Несмотря на террористическое подавление деятельности КПГ, в советское посольство, как сообщал в Москву временный поверенный в делах СССР в Германии Н. В. Иванов, в первые дни после подписания пакта поступали письма и раздавались звонки, выражавшие чувство возмущения «обманутых коммунистов» [678].

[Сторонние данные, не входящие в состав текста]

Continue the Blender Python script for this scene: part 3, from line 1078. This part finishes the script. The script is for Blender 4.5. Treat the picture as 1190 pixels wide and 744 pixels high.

Не лучше, чем в Германии, чувствовали себя коммунисты демократических стран, в первую очередь Франции, где уже 26 августа было запрещено издание всех коммунистических газет и журналов. Один из руководителей ФКП А. Раммет позднее вспоминал: «Шок был тем более велик, что мы не предусматривали подобной возможности (советско-германского сговора.— В. Р.)» [679]. В знак протеста против заключения пакта примерно треть коммунистов-депутатов парламента вышла из партии. Состояние дезорганизации и разобщённости, в котором оказались в 1939—1940 годах французские коммунисты, ярко описано в романе И. Эренбурга «Падение Парижа».
Находившийся в то время в Бельгии советский разведчик Л. Треппер впоследствии вспоминал: «Годами руководство Коминтерна твердило, что борьба против Гитлера — это демократическая борьба против варварства. А в свете советско-германского пакта эта война вдруг стала империалистической. Коммунистам предписывалось начать широковещательную кампанию против войны и разоблачать империалистические цели Англии… Я не мог не видеть, до какой степени такая политика дезориентировала активистов бельгийской компартии… Иные с тяжёлым сердцем подчинялись ей. Другие, отчаявшись, покидали партийные ряды» [680].
XLIII
Эрнст Тельман о пакте и его последствиях
Недавно в архиве Президента РФ были обнаружены ранее неизвестные письма Эрнста Тельмана Сталину и Молотову, написанные в нацистской тюрьме в 1939—1941 годах. Они были опубликованы в российском журнале «Новая и новейшая история» и изданы отдельной книгой в Германии [681].